Information provided
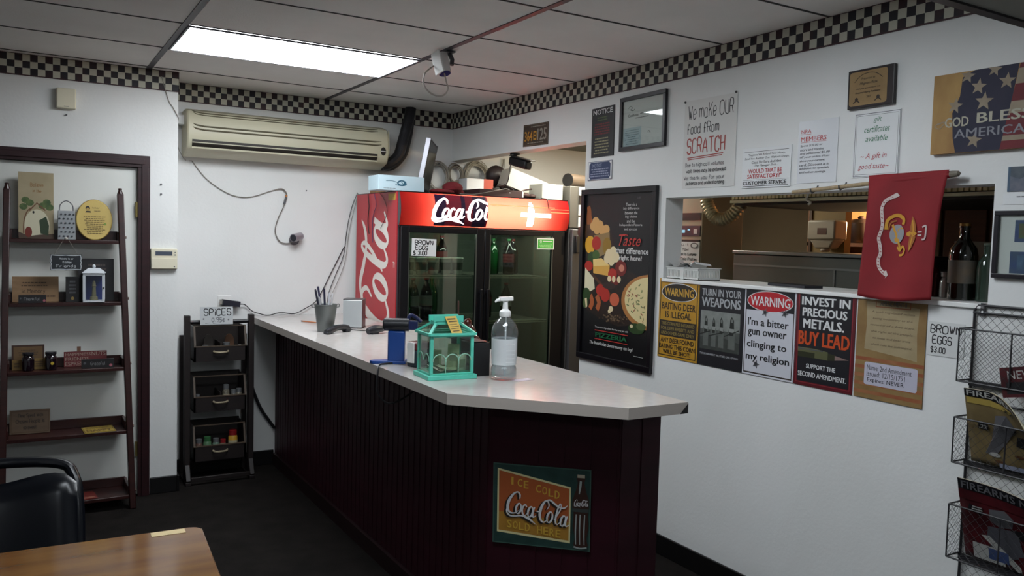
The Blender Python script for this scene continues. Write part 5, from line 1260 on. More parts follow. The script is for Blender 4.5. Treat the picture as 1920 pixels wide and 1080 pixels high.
for zb_ in (.80, .47, .145):
    xa, xb = -1.955, -1.625
    m = MB()
    # box tilted forward: low front lip, high back, sloping sides
    fz, bz, h0 = zb_+.095, zb_+.225, zb_
    m.bx(xa, xb, -.275, -.263, h0, fz, spw); m.bx(xa, xb, -.07, -.058, h0, bz+.01, spi); m.bx(xa, xb, -.263, -.07, h0, h0+.012, spi)
    for x in (xa, xb-.010):
        m.add([(x,-.275,h0),(x+.010,-.275,h0),(x+.010,-.058,h0),(x,-.058,h0),(x,-.275,fz),(x+.010,-.275,fz),(x+.010,-.235,bz),(x,-.235,bz),(x+.010,-.058,bz),(x,-.058,bz)],
              [(3,2,1,0),(0,1,5,4),(4,5,6,7),(7,6,8,9),(2,3,9,8),(0,4,7,9,3),(1,2,8,6,5)], spw)
    b = m.build('bin', sp, smooth=0)
    m = MB(); m.bx(xa-.001,xb+.001,-.278,-.261,fz,fz+.006,spe)
    for x in (xa, xb-.010): m.bar((x+.005,-.272,fz+.003),(x+.005,-.235,bz+.003),.012,.006,spe)
    m.bx(xa,xb,-.240,-.231,bz,bz+.006,spe); m.build('rim', b, smooth=0)
    MB().tube([(-1.835,-.276,zb_+.065),(-1.82,-.296,zb_+.060),(-1.76,-.296,zb_+.060),(-1.745,-.276,zb_+.065)], .007, hnd, 8, smooth=3).build('pull', b)
    if zb_ > .2: MB().bx(-1.79+.0,-1.782,-.262,-.075,zb_+.012,zb_+.12,spi).build('divider', b, smooth=0)
k = sign('price_sign', 'white handwritten spices price sign on the spice rack top', 'sign', (-1.815,-.262,1.040), .205, .115, .003, mat('foam board','#b9bcbe',.7), FB, roll=0, tilt=-4)
k.hand('SPiCES', .12,.12,.93,.48, ink,.006).hand('0.95c/', .35,.62,.75,.84, inkg,.004).ribbon([(.15,.92),(.30,.90)], inkg,.003).ribbon([(.38,.93),(.62,.90)], inkg,.003)
star(k,.10,.68,.008,inkg); star(k,.86,.74,.008,inkg); k.done(k.o)
# scoops and spice jars in the bins
def spice(label, x, y, z, r, h, body, lid, rz=0, tilt=0):
    t = thing('spice_jar', label, 'spice jar', (x,y,z)); t.rotation_euler = (math.radians(tilt), 0, rz)
    MB().lathe([(.9*r,0),(r,.004),(r,.72*h),(.8*r,.8*h)], body, 16).build('jar', t, world=False)
    MB().lathe([(.86*r,.8*h),(.86*r,h)], lid, 16).build('lid', t, world=False)
    if lid is not None: MB().lathe([(r*1.02,.15*h),(r*1.02,.6*h)], mat('spice label pale','#a8a086',.5), 16, cap=False).build('paper_label', t, world=False)
    return t
spg = glass('spice jar glass','#cfd2cc',.1,.05,'#8a8474',.5); lids = mat('silver lid','#8d9092',.3,metal=.7); lidr = mat('red lid','#7a1418',.4); lidg = mat('green lid','#2c5a34',.4); 
zz = .145+.0125
spice('clear spice jar at the left of the bottom bin', -1.915,-.225,zz,.022,.125,mat('paprika jar','#5c443c',.3),lids)
spice('green spice jar second from left in the bottom bin', -1.862,-.222,zz,.026,.135,mat('herb jar','#4a6a4c',.3),lidg)
spice('pale green spice jar in the middle of the bottom bin', -1.806,-.22,zz,.022,.12,mat('sage jar','#5c7264',.3),lids)
spice('small pale spice jar with red lid in the bottom bin', -1.762,-.225,zz,.020,.11,mat('pepper jar','#8a7a64',.3),lidr)
spice('large yellow spice jar with red lid in the bottom bin', -1.697,-.215,zz,.030,.165,mat('mustard jar','#b0862c',.35),lidr)
zz = .47+.0125
spice('small clear spice jar at the left of the middle bin', -1.925,-.235,zz,.016,.10,spg,lids)
spice('tall clear spice jar right of the divider in the middle bin', -1.745,-.22,zz,.022,.15,spg,lids)
spice('second clear spice jar in the middle bin', -1.700,-.235,zz,.021,.115,spg,lids)
spice('clear spice jar at the right of the middle bin', -1.662,-.22,zz,.020,.12,spg,lids)
zz = .80+.0125
spice('clear spice jar at the left of the top bin', -1.880,-.235,zz,.022,.09,spg,lids)
spice('clear spice jar in the middle of the top bin', -1.748,-.235,zz,.026,.105,spg,lids)
spice('little pale spice jar at the right of the top bin', -1.665,-.245,zz,.012,.09,mat('pale spice','#8a6a4a',.5),lids)
for x, lb in ((-1.845,'left grey card packet standing in the top bin'), (-1.71,'right brown card packet standing in the top bin')):
    m = MB(); pp = [(x+.030*math.cos(a*math.pi/8), zz+.10+.05*math.sin(a*math.pi/8)) for a in range(9)] + [(x-.030,zz),(x+.030,zz)]
    o = MB(); n = len(pp)
    o.add([(p[0],-.150,p[1]) for p in pp]+[(p[0],-.135,p[1]) for p in pp], [tuple(range(n)), tuple(range(n,2*n))[::-1]]+[(i,(i+1)%n,n+(i+1)%n,n+i) for i in range(n)], mat('grey packet','#4a443f',.6) if x < -1.8 else mat('brown packet','#6a4a34',.6))
    tag(o.build('packet', origin=(x,-.142,zz), smooth=0), lb, 'packet')
# ---------------------------------------------------------------- on the counter
cz = CT + .0005
t = thing('bucket', 'small galvanised bucket holding pens on the far counter end', 'bucket', (-1.348,-1.06,cz))
gv = mat('galvanised bucket','#7f8382',.42,metal=.55,noise=(9,'#6f7372'))
MB().lathe([(.045,0),(.047,.002),(.067,.158),(.070,.160),(.0695,.164),(.064,.160),(.045,.006),(.001,.005)], gv, 24, cap=False).lathe([(.001,.001),(.046,.001)], gv, 24, cap=False).build('body', t, world=False)
for s in (-1,1):
    m = MB(); m.tube([(s*.066,0,.145),(s*.078,0,.145),(s*.084,0,.150),(s*.082,0,.162),(s*.074,0,.163)], .003, gv, 6, smooth=3); m.build('handle', t, world=False)
for i, (dx, dy, lx, ly, L, cm, lb) in enumerate(((-.02,.01,-.05,.0,.235,'#2a2a3c','dark navy pen leaning left in the bucket'),(-.005,.02,-.035,.02,.25,'#34304c','dark violet pen, tallest in the bucket'),(.0,-.01,-.01,.01,.24,'#22223a','dark pen leaning in the bucket middle'),
        (.018,.0,.012,.0,.215,'#c9c9d0','white pen in the bucket middle'),(.035,.01,.022,.0,.21,'#d5d5d8','white pen at the bucket right side'),(-.025,-.01,-.030,-.01,.19,'#b9b9be','pale pen at the bucket left side'))):
    m = MB(); a = Vector((-1.348+dx*.6,-1.06+dy*.6,cz+.012)); b = a + Vector((lx,ly,L)); pm = mat('pen %s' % cm, cm, .35)
    m.tube([a, b], .0065, pm, 8); m.tube([b, b + (b-a).normalized()*.006], .0045, pm, 8)
    tag(m.build('pen', origin=tuple(a)), lb, 'pen', 'pens in the galvanised bucket')
t = thing('napkin_dispenser', 'upright chrome napkin dispenser beside the red cooler panel', 'napkin dispenser', (-1.125,-.93,cz), math.radians(-30))
MB().bx(-.060,.060,-.03,.09,.004,.178, mat('dispenser dark side','#3a1d20',.35)).build('body', t, world=False, bevel=.004)
MB().bx(-.060,.058,-.038,-.031,.006,.177, mat('dispenser face','#c9ced0',.22,metal=.35)).build('face_plate', t, world=False, bevel=.003)
MB().bx(-.062,.062,-.036,.094,.178,.182, mat('dispenser top','#2b2a2c',.3)).bx(-.062,.062,-.030,.094,0,.004, mat('dispenser top','#2b2a2c')).build('rim', t, world=False, bevel=.002)
def pencil(x, y, rz, L, label):
    t = thing('pencil', label, 'pencil', (x,y,cz+.0045), rz, 'pencils on the counter')
    MB().tube([(0,0,0),(L,0,0)], .004, mat('pencil orange','#b5632c',.45), 6).build('shaft', t, world=False)
    MB().tube([(L,0,0),(L+.014,0,-.0015)], [.004,.0006], mat('pencil tip','#3a2a20',.6), 6).tube([(-.012,0,0),(0,0,0)], .0041, mat('pencil eraser','#4a2a28',.6), 6).build('tip', t, world=False)
pencil(-1.318,-.50, math.radians(-62), .14, 'orange pencil lying on the counter left of the bucket')
pencil(-1.24,-.84, math.radians(-50), .12, 'orange pencil lying on the counter right of the bucket')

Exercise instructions
Identify all lines where the word "from" shows up. Copy them.

Completed task
The Blender Python script for this scene continues. Write part 5, from line 1260 on. More parts follow. The script is for Blender 4.5. Treat the picture as 1920 pixels wide and 1080 pixels high.
spice('green spice jar second from left in the bottom bin', -1.862,-.222,zz,.026,.135,mat('herb jar','#4a6a4c',.3),lidg)